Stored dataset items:
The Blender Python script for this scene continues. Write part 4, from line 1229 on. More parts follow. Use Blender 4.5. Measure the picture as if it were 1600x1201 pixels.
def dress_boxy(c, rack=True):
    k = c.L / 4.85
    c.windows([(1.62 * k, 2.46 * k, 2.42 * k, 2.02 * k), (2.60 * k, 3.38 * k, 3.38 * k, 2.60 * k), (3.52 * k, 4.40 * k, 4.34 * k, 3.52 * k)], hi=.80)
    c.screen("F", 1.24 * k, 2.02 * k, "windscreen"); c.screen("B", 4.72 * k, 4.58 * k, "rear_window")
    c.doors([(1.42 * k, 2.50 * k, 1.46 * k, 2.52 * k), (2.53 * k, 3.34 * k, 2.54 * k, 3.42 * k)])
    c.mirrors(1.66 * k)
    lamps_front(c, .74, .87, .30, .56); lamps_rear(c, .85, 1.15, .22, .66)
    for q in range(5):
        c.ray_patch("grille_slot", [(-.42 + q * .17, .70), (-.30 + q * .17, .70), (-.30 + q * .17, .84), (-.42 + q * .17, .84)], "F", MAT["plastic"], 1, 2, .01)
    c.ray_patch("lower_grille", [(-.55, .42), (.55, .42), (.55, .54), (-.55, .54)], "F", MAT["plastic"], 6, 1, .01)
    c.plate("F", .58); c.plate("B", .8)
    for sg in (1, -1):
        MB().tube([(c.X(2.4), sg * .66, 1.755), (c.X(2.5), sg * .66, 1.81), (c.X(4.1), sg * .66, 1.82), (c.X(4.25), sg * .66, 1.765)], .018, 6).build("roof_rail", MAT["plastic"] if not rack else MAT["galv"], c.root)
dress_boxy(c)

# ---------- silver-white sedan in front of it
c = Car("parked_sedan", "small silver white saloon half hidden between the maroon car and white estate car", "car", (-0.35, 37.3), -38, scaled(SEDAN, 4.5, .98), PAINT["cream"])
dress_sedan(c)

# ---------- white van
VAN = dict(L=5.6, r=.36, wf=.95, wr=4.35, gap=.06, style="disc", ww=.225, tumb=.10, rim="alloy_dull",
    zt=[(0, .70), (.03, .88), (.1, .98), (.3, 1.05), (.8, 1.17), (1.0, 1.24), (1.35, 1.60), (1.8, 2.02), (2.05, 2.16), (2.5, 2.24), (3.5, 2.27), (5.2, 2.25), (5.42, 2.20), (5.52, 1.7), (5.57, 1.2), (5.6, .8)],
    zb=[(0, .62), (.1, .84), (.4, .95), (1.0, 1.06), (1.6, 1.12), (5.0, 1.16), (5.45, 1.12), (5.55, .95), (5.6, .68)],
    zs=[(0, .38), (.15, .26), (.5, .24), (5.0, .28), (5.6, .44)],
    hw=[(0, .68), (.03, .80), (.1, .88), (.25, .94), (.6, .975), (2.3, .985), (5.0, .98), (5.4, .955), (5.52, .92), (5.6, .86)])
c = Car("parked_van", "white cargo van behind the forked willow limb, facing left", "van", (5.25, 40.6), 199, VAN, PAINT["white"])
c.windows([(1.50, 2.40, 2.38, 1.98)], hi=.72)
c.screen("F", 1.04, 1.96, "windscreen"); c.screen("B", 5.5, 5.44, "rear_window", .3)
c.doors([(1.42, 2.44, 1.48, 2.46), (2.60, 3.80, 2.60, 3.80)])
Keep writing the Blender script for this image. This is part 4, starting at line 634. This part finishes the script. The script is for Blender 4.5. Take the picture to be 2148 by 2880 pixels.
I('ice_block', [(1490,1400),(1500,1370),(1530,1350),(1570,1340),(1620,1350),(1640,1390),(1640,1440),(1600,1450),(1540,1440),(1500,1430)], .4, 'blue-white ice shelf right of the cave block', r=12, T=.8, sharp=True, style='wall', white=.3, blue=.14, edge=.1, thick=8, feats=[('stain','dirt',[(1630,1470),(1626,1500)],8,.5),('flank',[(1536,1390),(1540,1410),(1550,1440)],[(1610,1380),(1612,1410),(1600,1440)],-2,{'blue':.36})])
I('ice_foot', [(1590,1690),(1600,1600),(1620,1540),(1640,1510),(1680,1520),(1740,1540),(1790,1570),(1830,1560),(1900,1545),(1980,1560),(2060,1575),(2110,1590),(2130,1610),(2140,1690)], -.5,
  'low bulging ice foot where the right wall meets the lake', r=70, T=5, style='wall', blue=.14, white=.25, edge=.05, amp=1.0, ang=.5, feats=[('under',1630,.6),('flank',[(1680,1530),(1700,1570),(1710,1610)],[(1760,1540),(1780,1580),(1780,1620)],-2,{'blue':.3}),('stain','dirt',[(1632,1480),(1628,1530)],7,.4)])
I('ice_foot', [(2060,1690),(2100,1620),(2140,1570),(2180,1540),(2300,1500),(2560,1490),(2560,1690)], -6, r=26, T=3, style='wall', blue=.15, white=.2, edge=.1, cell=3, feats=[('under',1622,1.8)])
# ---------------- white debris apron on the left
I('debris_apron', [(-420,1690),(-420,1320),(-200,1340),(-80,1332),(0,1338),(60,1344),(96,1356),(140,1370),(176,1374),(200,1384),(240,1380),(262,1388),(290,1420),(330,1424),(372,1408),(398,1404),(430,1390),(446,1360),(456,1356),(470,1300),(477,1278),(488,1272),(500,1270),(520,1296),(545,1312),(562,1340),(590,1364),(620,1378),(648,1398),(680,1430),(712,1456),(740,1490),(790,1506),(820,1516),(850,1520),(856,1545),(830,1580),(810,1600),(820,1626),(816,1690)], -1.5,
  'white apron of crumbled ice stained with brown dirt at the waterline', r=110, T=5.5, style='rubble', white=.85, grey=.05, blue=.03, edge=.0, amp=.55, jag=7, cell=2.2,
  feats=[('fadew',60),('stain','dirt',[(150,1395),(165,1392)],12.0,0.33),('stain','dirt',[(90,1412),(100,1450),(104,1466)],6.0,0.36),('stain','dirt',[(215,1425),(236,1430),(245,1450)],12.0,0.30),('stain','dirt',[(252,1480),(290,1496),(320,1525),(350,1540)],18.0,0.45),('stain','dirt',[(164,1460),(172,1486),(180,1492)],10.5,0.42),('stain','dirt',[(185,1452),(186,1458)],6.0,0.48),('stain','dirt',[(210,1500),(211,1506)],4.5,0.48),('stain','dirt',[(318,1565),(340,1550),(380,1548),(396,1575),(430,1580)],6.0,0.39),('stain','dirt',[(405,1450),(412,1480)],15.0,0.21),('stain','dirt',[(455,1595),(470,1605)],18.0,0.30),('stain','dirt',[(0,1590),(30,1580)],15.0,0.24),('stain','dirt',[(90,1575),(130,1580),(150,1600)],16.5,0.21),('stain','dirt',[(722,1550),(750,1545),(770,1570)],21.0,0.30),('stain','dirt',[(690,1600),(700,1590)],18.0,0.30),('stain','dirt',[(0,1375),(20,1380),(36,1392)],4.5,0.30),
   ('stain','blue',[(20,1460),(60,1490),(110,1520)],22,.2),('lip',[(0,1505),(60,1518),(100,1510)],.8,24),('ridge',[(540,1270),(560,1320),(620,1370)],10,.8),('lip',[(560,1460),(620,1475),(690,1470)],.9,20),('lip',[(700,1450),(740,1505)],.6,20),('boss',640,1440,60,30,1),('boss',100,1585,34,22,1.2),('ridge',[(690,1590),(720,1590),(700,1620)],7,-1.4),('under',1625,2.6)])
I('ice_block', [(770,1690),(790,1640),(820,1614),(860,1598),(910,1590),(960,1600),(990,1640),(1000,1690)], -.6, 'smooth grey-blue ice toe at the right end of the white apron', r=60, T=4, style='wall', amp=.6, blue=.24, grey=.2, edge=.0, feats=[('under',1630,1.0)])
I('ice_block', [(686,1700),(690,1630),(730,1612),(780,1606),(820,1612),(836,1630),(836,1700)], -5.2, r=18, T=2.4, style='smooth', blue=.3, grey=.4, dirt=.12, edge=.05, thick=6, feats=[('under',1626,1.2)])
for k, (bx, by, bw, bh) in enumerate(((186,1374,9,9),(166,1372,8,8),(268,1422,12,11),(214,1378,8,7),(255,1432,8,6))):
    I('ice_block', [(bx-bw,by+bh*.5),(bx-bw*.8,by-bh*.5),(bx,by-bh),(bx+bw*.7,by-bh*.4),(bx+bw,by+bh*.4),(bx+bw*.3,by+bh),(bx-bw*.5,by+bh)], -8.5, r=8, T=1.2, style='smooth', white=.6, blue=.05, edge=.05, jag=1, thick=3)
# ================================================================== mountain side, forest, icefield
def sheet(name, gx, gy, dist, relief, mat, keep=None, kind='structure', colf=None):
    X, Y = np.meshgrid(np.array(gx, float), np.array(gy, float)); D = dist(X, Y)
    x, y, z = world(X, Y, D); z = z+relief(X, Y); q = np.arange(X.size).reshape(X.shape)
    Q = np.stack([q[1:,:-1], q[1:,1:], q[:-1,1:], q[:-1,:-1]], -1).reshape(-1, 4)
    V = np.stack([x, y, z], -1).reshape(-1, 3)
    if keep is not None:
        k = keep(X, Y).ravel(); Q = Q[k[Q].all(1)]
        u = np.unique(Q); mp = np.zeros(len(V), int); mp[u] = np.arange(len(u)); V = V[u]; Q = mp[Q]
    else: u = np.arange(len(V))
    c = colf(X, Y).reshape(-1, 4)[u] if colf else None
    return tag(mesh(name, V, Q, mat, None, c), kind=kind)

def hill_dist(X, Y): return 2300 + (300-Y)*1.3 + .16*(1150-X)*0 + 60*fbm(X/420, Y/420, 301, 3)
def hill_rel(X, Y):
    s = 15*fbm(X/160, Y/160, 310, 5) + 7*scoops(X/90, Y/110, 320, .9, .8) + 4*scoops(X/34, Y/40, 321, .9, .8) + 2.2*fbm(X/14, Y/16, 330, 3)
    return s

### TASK
Quote the listing above from its first line to the line with "dress_boxy(c)", inclusive, and add nothing.

### RESULT OF THIS TASK
The Blender Python script for this scene continues. Write part 4, from line 1229 on. More parts follow. Use Blender 4.5. Measure the picture as if it were 1600x1201 pixels.
def dress_boxy(c, rack=True):
    k = c.L / 4.85
    c.windows([(1.62 * k, 2.46 * k, 2.42 * k, 2.02 * k), (2.60 * k, 3.38 * k, 3.38 * k, 2.60 * k), (3.52 * k, 4.40 * k, 4.34 * k, 3.52 * k)], hi=.80)
    c.screen("F", 1.24 * k, 2.02 * k, "windscreen"); c.screen("B", 4.72 * k, 4.58 * k, "rear_window")
    c.doors([(1.42 * k, 2.50 * k, 1.46 * k, 2.52 * k), (2.53 * k, 3.34 * k, 2.54 * k, 3.42 * k)])
    c.mirrors(1.66 * k)
    lamps_front(c, .74, .87, .30, .56); lamps_rear(c, .85, 1.15, .22, .66)
    for q in range(5):
        c.ray_patch("grille_slot", [(-.42 + q * .17, .70), (-.30 + q * .17, .70), (-.30 + q * .17, .84), (-.42 + q * .17, .84)], "F", MAT["plastic"], 1, 2, .01)
    c.ray_patch("lower_grille", [(-.55, .42), (.55, .42), (.55, .54), (-.55, .54)], "F", MAT["plastic"], 6, 1, .01)
    c.plate("F", .58); c.plate("B", .8)
    for sg in (1, -1):
        MB().tube([(c.X(2.4), sg * .66, 1.755), (c.X(2.5), sg * .66, 1.81), (c.X(4.1), sg * .66, 1.82), (c.X(4.25), sg * .66, 1.765)], .018, 6).build("roof_rail", MAT["plastic"] if not rack else MAT["galv"], c.root)
dress_boxy(c)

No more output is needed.